Professor Leonardo Smeele, a Academia vos recebe em festas porque, em vosso nome, ela ainda mais se ilustra e se enobrece, a Academia vos recebe em festas, na certeza de que contribuireis, magnificamente, para que seu nome cada dia mais se exalte; para que seus trabalhos sejam, em verdade, profícuos, para que seu prestígio sempre se amplie, conquistando simpatia e os aplausos dos homens de inteligência e de cultura do Triângulo Mineiro; para que cumpra, com galhardia, vitoriosamente, todos os seus objetivos e finalidades.
Para patrono da vossa Cadeira, escolhestes Cruz e Souza, o 'negro de ouro', chefe da Escola Simbolista, no Brasil.
Os simbolistas partiam do princípio de que há estados da alma que são inefáveis, que não se dizem, que não se traduzem, que não se exprimem por meio da linguagem.
Podem, apenas, ser sentidos.
Por isso, não exprimiam o pensamento com precisão, ficando, sempre, alguma coisa envolta em névoas, para ser adivinhada, sentida pelo leitor.
E usavam os 'símbolos', objetos ou ideias, que pudessem evocar aqueles estados da alma. A poesia simbolista é puramente sugestiva.
O simbolismo foi um misticismo nebuloso.
Confesso que, de um modo geral, não me agradam os simbolistas.

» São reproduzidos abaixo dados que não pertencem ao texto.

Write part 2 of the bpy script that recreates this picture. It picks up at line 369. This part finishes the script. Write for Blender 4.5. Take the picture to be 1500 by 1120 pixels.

Prefiro a poesia plástica e luminosa dos parnasianos.
Mas, reconheço em Cruz e Souza um dos mais nobres poetas da língua portuguesa.
Batido pelos sofrimentos, não procurou derivativos no álcool, nem em dissoluções, mas na arte, na poesia.
Diz um dos nossos críticos modernos: 'Cruz e Souza ganhara o dom dos vocábulos. Manejou-os suntuosamente. Termos a granel, dispostos com eloquência inebriante e muita musicalidade. Ritmo fogoso e reluzente forma. Há alguma coisa de meteoro em sua arte. Possuiu, como nenhum outro, no Brasil, a habilidade de sugerir, de provocar aquelas emoções indefinidas. Nababo das palavras, enfileirava-as em cadência embaladora, conduzindo-nos para as regiões vagas do encantamento, onde se elaboram os eflúvios indescritíveis da sensibilidade.
Percebe-se, nele, um fluxo exuberante de formas, de harmonias, de sentimentos.
Uma volúpia torrencial, quase explosiva, de declarar sua alma ardente no mais vigoroso ritmo vocabular evocativo'
A Academia se enaltece, na glória do vosso patrono."